Rispetto alle crisi che hanno scosso la Chiesa a causa degli scandali di ieri e di oggi, il Papa ha contrapposto il generoso contributo dei tanti che «nella Curia danno testimonianza con il lavoro umile, discreto, senza pettegolezzi, silenzioso, leale, professionale, onesto».
Secondo Francesco, siamo spaventati dalla crisi perché abbiamo dimenticato che il Vangelo è il primo a metterci in crisi.
«Ma – ha aggiunto – se troviamo di nuovo il coraggio e l’umiltà di dire ad alta voce che il tempo della crisi è un tempo dello Spirito, allora, anche davanti all’esperienza del buio, della debolezza, della fragilità, delle contraddizioni, dello smarrimento, non ci sentiremo più schiacciati, ma conserveremo costantemente un’intima fiducia che le cose stanno per assumere una nuova forma, scaturita esclusivamente dall’esperienza di una Grazia nascosta nel buio».
È necessario, però, «non confondere la crisi con il conflitto: sono due cose diverse». La crisi generalmente ha un esito positivo, mentre il conflitto crea sempre un contrasto, una competizione, un antagonismo apparentemente senza soluzione.
La logica del conflitto cerca sempre i “colpevoli” da stigmatizzare e disprezzare e i “giusti” da giustificare.
Ha spiegato il Papa che la Chiesa, letta con le categorie del conflitto – destra e sinistra, progressisti e tradizionalisti –, «frammenta, polarizza, perverte, tradisce la sua vera natura».
Se va in direzione del conflitto diffonderà timore, diventerà più rigida, meno sinodale, e imporrà una logica uniforme e uniformante, così lontana dalla ricchezza e pluralità che lo Spirito ha donato alla sua Chiesa.
Per illustrare la novità introdotta dalla crisi che germoglia dal vecchio e lo rende fecondo, il Papa ha ricordato la frase contenuta nel Vangelo di Giovanni: «Se il chicco di grano caduto in terra non muore, rimane solo; se invece muore, produce molto frutto».
«L’atto di morire del seme – ha continuato – è un atto ambivalente, perché nello stesso tempo segna la fine di qualcosa e l’inizio di qualcos’altro».
Infatti «solo morendo a una certa mentalità riusciremo anche a fare spazio alla novità che lo Spirito suscita costantemente nel cuore della Chiesa.

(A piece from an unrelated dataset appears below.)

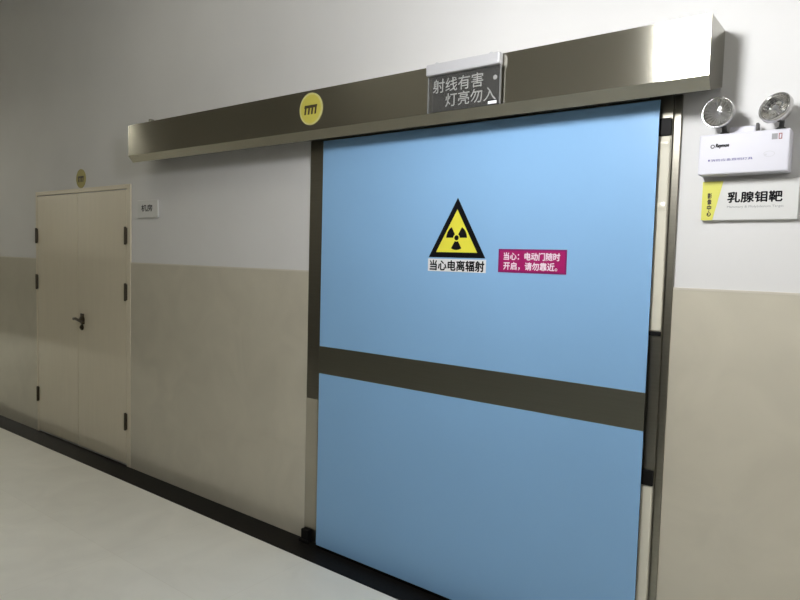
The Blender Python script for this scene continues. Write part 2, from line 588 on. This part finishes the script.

I Padri della Chiesa erano consapevoli di questo, che chiamavano “la metanoia”».
Ha ribadito Francesco: «Sotto ogni crisi c’è sempre una giusta esigenza di aggiornamento: è un passo avanti. Ma per andare avanti bisogna avere il coraggio di una disponibilità a tutto tondo; si deve smettere di pensare alla riforma della Chiesa come a un rattoppo di un vestito vecchio, o alla semplice stesura di una nuova Costituzione Apostolica. La riforma della Chiesa è un’altra cosa. Non si tratta di “rattoppare un abito”, perché la Chiesa non è un semplice “vestito” di Cristo, bensì è il suo corpo che abbraccia tutta la storia».
Il Pontefice ha ribadito che è fondamentale non interrompere il dialogo con Dio, anche se è faticoso: «Pregare non è facile», ha detto. «Non dobbiamo stancarci di pregare sempre. Non conosciamo alcun’altra soluzione ai problemi che stiamo vivendo, se non quella di pregare di più e, nello stesso tempo, fare tutto quanto ci è possibile con più fiducia. La preghiera ci permetterà di sperare contro ogni speranza».

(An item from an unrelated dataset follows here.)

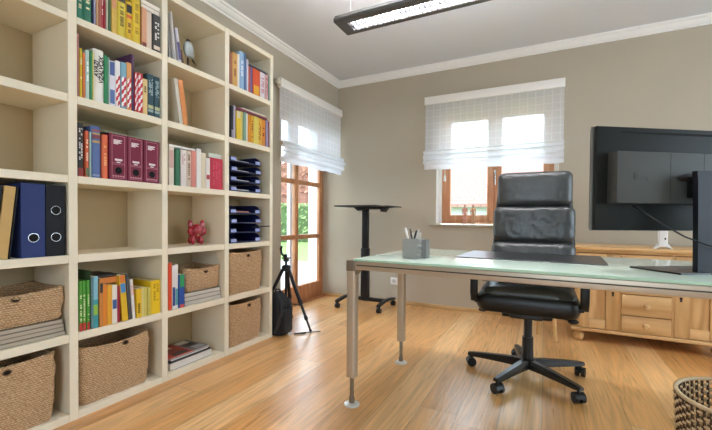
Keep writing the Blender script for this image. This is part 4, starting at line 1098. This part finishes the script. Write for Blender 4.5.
b.prism([(.19, 1.038), (.22, 1.034), (.255, 1.074), (.235, 1.082), (.215, 1.080)], -.05, .05, 'y').tube([(.17, 0, 1.065), (.195, 0, 1.05), (.225, 0, 1.055)], .008)
b.box(.225, .30, -.06, .06, 1.076, 1.0848, .002)
b.done('tilt_bracket', M_black, cart)

# ------------------------------------------------------------------ tripod, backpack, rod
tp = thing('camera_tripod', 'black camera tripod standing beside the bookcase end', 'tripod', (-2.035, 2.660, 0))
feet = [(.278, -.025), (-.120, .252), (-.185, -.190)]
for fx, fy in feet:
    top = Vector((fx * .11, fy * .11, .505)); bot = Vector((fx, fy, .008)); mid = top.lerp(bot, .55); m2 = top.lerp(bot, .8)
    lg = MB().tube([top, mid], .0155, 10).done('leg', M_blackm, tp)
    MB().tube([mid, m2], .012, 10).tube([m2, bot], .009, 10).done('lower_tube', mat('#2b2c2e', .35), lg)
    for f0, rr in ((.52, .0195), (.77, .016)): MB().tube([top.lerp(bot, f0), top.lerp(bot, f0 + .06)], rr, 10).done('clamp', M_black, lg)
    MB().ball(bot, (.014, .014, .008), 10).done('rubber_foot', M_black, lg)
b = MB().cyl((0, 0, .17), (0, 0, .60), .011, None, 12); b.lathe([(.02, .49), (.038, .495), (.040, .53), (.024, .545)]); b.done('centre_column', M_black, tp)
b = MB()
for fx, fy in feet: b.tube([(0, 0, .21), Vector((fx * .11, fy * .11, .505)).lerp(Vector((fx, fy, .008)), .6)], .005, 6)
b.done('brace', mat('#3a3b3d', .4), tp)
b = MB().lathe([(.018, .575), (.026, .58), (.026, .595), (.016, .60)]).box(-.032, .032, -.026, .026, .60, .612, .004)
b.tube([(-.010, 0, .612), (-.045, -.008, .645), (-.05, -.01, .69), (-.040, -.01, .71)], [.013, .010, .012, .009], 10).ball((-.005, 0, .625), .017, 12)
b.done('tilt_head', M_black, tp)

bp_ = thing('backpack', 'black backpack leaning on the end of the bookcase', 'backpack', (-1.965, 2.462, 0), 0)
b = MB(); rings = []
for k in range(15):
    f = k / 14; z = .004 + .345 * f
    r_ = max(.16, max(0., 1 - (max(0, f - .35) / .66) ** 2.2) ** .5) if f > .35 else (.86 + .14 * math.sin(f / .35 * PI / 2))
    hw, hd = .092 * r_, .078 * (r_ * .6 + .4)
    rings.append([(a, c + .005 * math.sin(f * 3), z) for a, c in rrect(hw, hd, min(hw, hd) * .75, 5)])
b.loft(rings); b.done('bag_body', mat('#15161a', .75, var=.2, vscale=40, bump=.2, bscale=200, name='black_nylon'), bp_, smooth=60)
b = MB(); b.loft([[(a + .088, c, z) for a, c in rrect(hx * .8, hd, .015, 4)] for z, hx, hd in ((.02, .02, .05), (.04, .028, .06), (.17, .028, .058), (.22, .012, .045))]); b.done('front_pocket', mat('#1d1e23', .7, name='pocket_nylon'), bp_, smooth=60)
for s in (-1, 1):
    pts = [(.03, .080 * s, .03), (.07, .082 * s, .10), (.088, .06 * s, .2), (.078, .05 * s, .27), (.02, .03 * s, .335)]
    MB().tube(pts, [.009, .012, .013, .012, .009], 8).done('strap', mat('#26282d', .6, name='strap_grey'), bp_)
MB().tube([(-.03, 0, .335), (-.02, 0, .368), (.02, 0, .368), (.03, 0, .335)], .007, 8).done('carry_loop', mat('#26282d', .6, name='strap_grey'), bp_)
rd = thing('telescopic_rod', 'thin black rod lying on the floor under the tripod', 'rod', (-1.822, 2.490, 0))
MB().tube([(.0, .0, .009), (.062, .078, .0075)], .0075, 8).done('grip', M_black, rd)
MB().tube([(.062, .078, .0075), (.145, .175, .006)], .0042, 8).done('shaft', mat('#2d2d30', .4), rd)

# ------------------------------------------------------------------ figurines on the sill
def statue(label, x, y, z, hx, rot):
    t = thing('couple_figurine', label, 'figurine', (x, y, z), rot, 'standing figurines on the window sill')
    H = .205
    parts = [((0, 0, .150), (.019, .012, .030)), ((0, 0, .118), (.015, .011, .025)), ((0, 0, .168), (.022, .010, .010))]
    tubes = [([(-.008, 0, .11), (-.010, 0, .06), (-.010, 0, .010)], [.0095, .0075, .006]), ([(.008, 0, .11), (.010, 0, .06), (.010, 0, .010)], [.0095, .0075, .006]),
             ([(-.021, 0, .168), (-.026, .002, .135), (-.023, -.004, .105)], [.0062, .0052, .0045]), ([(.021, 0, .168), (.026, .002, .135), (.023, -.004, .105)], [.0062, .0052, .0045]),
             ([(0, 0, .17), (0, 0, .185)], [.0065, .0055]), ([(-.010, .004, .005), (-.011, -.012, .004)], [.0065, .005]), ([(.010, .004, .005), (.011, -.012, .004)], [.0065, .005])]
    blob('body', parts, mat(hx, .55, var=.12), t, .0022, tubes)
    b = MB().ball((0, 0, .1935), (.0088, .0098, .0118), 16).ball((0, -.0098, .1925), (.0016, .003, .0026), 8); b.done('head', mat('#a87a62', .55), t)
    MB().ball((0, .0014, .1965), (.0093, .0098, .0105), 14).done('hair', mat('#5c463c', .7), t)
statue('slim rose-coloured standing figurine on the window sill', -.745, YB - .022, .9055, '#cf9382', .15)
statue('tan standing figurine beside the rose one on the sill', -.662, YB - .022, .9055, '#c99c77', -.1)

# ------------------------------------------------------------------ wall socket
so = thing('wall_socket', 'white power socket on the wall under the small window', 'socket', (-1.525, YB - .0008, .253))
MB().box(-.041, .041, -.010, 0, -.041, .041, .004).done('plate', Mw, so)
b = MB(); seg = 22
b.loft([[(-.0 + r * math.cos(2 * PI * k / seg), y, r * math.sin(2 * PI * k / seg)) for k in range(seg)] for r, y in ((.023, -.0100), (.023, -.0125), (.020, -.0125), (.018, -.0102))], True, True); b.done('socket_ring', mat('#c9c6c0', .4), so)
MB().cyl((-.009, -.0101, 0), (-.009, -.0108, 0), .0035, None, 10).cyl((.009, -.0101, 0), (.009, -.0108, 0), .0035, None, 10).done('pin_hole', mat('#1d1a18', .8), so)

# ------------------------------------------------------------------ waste basket
WBX, WBY, WBR, WBH = .538, 1.452, .170, .44
wb = thing('waste_basket', 'round open-weave wicker waste basket standing before the desk', 'waste basket', (WBX, WBY, 0))
Mwk = mat('#4d3826', .8, var=.25, vscale=60, bump=.2, bscale=150, name='wicker'); Mwk2 = mat('#c4aa82', .7, var=.15, vscale=60, name='pale_wicker'); M_rim = None
def wbr(z): return WBR - .022 * (1 - z / WBH)
b = MB(); NST = 60
for k in range(NST):
    a = 2 * PI * k / NST
    b.tube([(wbr(z) * math.cos(a), wbr(z) * math.sin(a), z) for z in (.006, WBH * .5, WBH - .006)], .0040, 6)
b.done('stake', Mwk, wb)
b = MB()
nrow = 36; sg = 240
for r in range(nrow):
    z = .014 + (WBH - .034) * r / (nrow - 1)
    path = []
    for k in range(sg):
        a = 2 * PI * k / sg
        off = .0052 * math.sin(a * NST / 2 + (PI if r % 2 else 0))
        path.append((a, wbr(z) + off))
    rings = []
    for k, (a, rr) in enumerate(path):
        ca, sa = math.cos(a), math.sin(a)
        rings.append(b.ring([((rr + .0036 * math.cos(q)) * ca, (rr + .0036 * math.cos(q)) * sa, z + .0043 * math.sin(q)) for q in (0, PI / 2, PI, 3 * PI / 2)]))
    for k in range(sg): b.bridge(rings[k], rings[(k + 1) % sg])
b.done('weave', Mwk2, wb, smooth=60)
b = MB()
rings = []
for k in range(80):
    a = 2 * PI * k / 80; ca, sa = math.cos(a), math.sin(a)
    rings.append(b.ring([((WBR + .0065 * math.cos(q)) * ca, (WBR + .0065 * math.cos(q)) * sa, WBH - .004 + .0065 * math.sin(q)) for q in (2 * PI * j / 8 for j in range(8))]))
for k in range(80): b.bridge(rings[k], rings[(k + 1) % 80])
b.done('rim', mat('#c6b08c', .7, var=.2, vscale=90, name='rim_wicker'), wb, smooth=60)
MB().cyl((0, 0, .001), (0, 0, .009), WBR - .024, None, 32).done('base_disc', mat('#8a6f4c', .8, name='wicker_base'), wb)

# ------------------------------------------------------------------ ceiling lamp
LZ = 2.2
LX0, LX1 = -1.217, .36
lp = thing('pendant_lamp', 'long grey suspended office lamp with a bright louvre', 'lamp', ((LX0 + LX1) / 2, 2.160, LZ))
hl = (LX1 - LX0) / 2
b = MB(); hw = .094
oy0, oy1, ox = -.048, .054, hl - .075
b.box(-hl, hl, -hw, oy0, 0, .004).box(-hl, hl, oy1, hw, 0, .004).box(-hl, -ox, oy0, oy1, 0, .004).box(ox, hl, oy0, oy1, 0, .004)
for q in (-1, 1): b.prism([(q * hw, .0), (q * (hw + .004), .018), (q * (hw - .018), .048), (q * (hw - .022), .048), (q * (hw - .003), .018), (q * (hw - .003), 0)], -hl, hl, 'x')
b.box(-hl, -hl + .004, -hw, hw, 0, .022).box(hl - .004, hl, -hw, hw, 0, .022)
b.box(-hl + .004, -hl + .008, -hw + .02, hw - .02, .0, .046).box(hl - .008, hl - .004, -hw + .02, hw - .02, .0, .046)
b.done('housing', mat('#5f5d5c', .45, metal=.35, name='lamp_grey'), lp, smooth=30)
b = MB()
for yc in (-.022, .028):
    for q in (-1, 1): b.prism([(yc + q * .024, .004), (yc + q * .021, .026), (yc + q * .0125, .042), (yc + q * .0138, .042), (yc + q * .0222, .026), (yc + q * .0250, .004)], -ox, ox, 'x')
b.done('reflector', mat('#8f8f90', .35, metal=.3, name='reflector'), lp, smooth=0)
b = MB(); nbl = 48
for k in range(nbl):
    x = -ox + 2 * ox * (k + .5) / nbl
    for yc in (-.022, .028): b.box(x - .0016, x + .0016, yc - .0235, yc + .0235, .001, .0235)
b.box(-ox, ox, -.0005, .0065, .0005, .022)
b.done('louvre', mat('#4a4a4c', .55, spec=.2, name='louvre_grey'), lp, smooth=0)
Mtube = emit_mat('fluorescent_tube', '#fdfaff', 60.)
for yc in (-.022, .028): MB().cyl((-ox + .004, yc, .0335), (ox - .004, yc, .0335), .0075, None, 12).done('tube', Mtube, lp)
for xx in (-hl + .07, hl - .07):
    MB().tube([(xx, .003, .022), (xx, .003, ZC - LZ - .001)], .0012, 6).lathe([(.003, .020), (.006, .024), (.006, .045), (.002, .06)], (xx, .003, 0), 12).lathe([(.003, ZC - LZ - .03), (.018, ZC - LZ - .014), (.018, ZC - LZ - .0005)], (xx, .003, 0), 16).done('suspension_wire', mat('#d8d5d0', .4, metal=.4), lp)

# ------------------------------------------------------------------ light
wld = bpy.data.worlds.new('sky'); SC.world = wld; wld.use_nodes = True
bg = wld.node_tree.nodes['Background']
bg.inputs[0].default_value = (.86, .93, 1., 1); bg.inputs[1].default_value = 2.3
def portal(loc, rot, sx, sy):
    li = bpy.data.lights.new('sky_portal', 'AREA'); li.shape = 'RECTANGLE'; li.size = sx; li.size_y = sy; li.cycles.is_portal = True
    q = bpy.data.objects.new('sky_portal', li); COL.objects.link(q); q.location = loc; q.rotation_euler = rot
portal((.5, YR - .25, 1.4), (PI / 2, 0, 0), 2.2, 1.7)
portal((XR + .25, (RY0 + RY1) / 2, 1.4), (PI / 2, 0, PI / 2), RY1 - RY0, 1.7)
portal((-.475, YB + .28, 1.5), (PI / 2, 0, PI), 1.16, 1.25)
portal((-2.80, 3.5, 1.1), (PI / 2, 0, -PI / 2), 1.14, 2.1)
sun = bpy.data.lights.new('sun', 'SUN'); sun.energy = 1.2; sun.angle = .02; sun.color = (1, .95, .88)
so_ = bpy.data.objects.new('sun', sun); COL.objects.link(so_); so_.rotation_euler = (math.radians(40), 0, math.radians(-12))

# ------------------------------------------------------------------ camera
f_px, th, pit, rol, cyo = 373.510, .46854529, -.01768822, .00832122, 11.21834
R0 = Vector((math.cos(th), math.sin(th), 0)); F0 = Vector((-math.sin(th), math.cos(th), 0)); U0 = Vector((0, 0, 1))
U1 = U0 * math.cos(pit) - F0 * math.sin(pit); F = F0 * math.cos(pit) + U0 * math.sin(pit)
Rr = R0 * math.cos(rol) + U1 * math.sin(rol); Uu = -R0 * math.sin(rol) + U1 * math.cos(rol)
cam = bpy.data.cameras.new('camera'); cam.sensor_width = 36; cam.lens = f_px / 712 * 36; cam.shift_y = cyo / 712; cam.clip_start = .02
co = bpy.data.objects.new('camera', cam); COL.objects.link(co)
co.matrix_world = Matrix(((Rr.x, Uu.x, -F.x, 0), (Rr.y, Uu.y, -F.y, 0), (Rr.z, Uu.z, -F.z, .95), (0, 0, 0, 1)))
SC.camera = co
SC.view_settings.view_transform = 'Standard'; SC.view_settings.look = 'None'
SC.view_settings.exposure = 1.7; SC.view_settings.gamma = 1.; SC.view_settings.use_curve_mapping = False
SC.cycles.max_bounces = 10; SC.cycles.diffuse_bounces = 6; SC.cycles.transparent_max_bounces = 12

Francesco si è poi rivolto ai presenti dicendo: «Permettetemi di chiedere espressamente a tutti voi, che siete insieme con me a servizio del Vangelo, il regalo di Natale: la vostra collaborazione generosa e appassionata nell’annuncio della Buona Novella soprattutto ai poveri».
Ricordando che i poveri sono al centro del Vangelo, il Papa ha concluso auspicando che «non vi sia nessuno che ostacoli volontariamente l’opera che il Signore sta compiendo in questo momento, e chiediamo il dono dell’umiltà del servizio affinché Lui cresca e noi diminuiamo».
Infine il Santo Padre ha impartito la benedizione natalizia.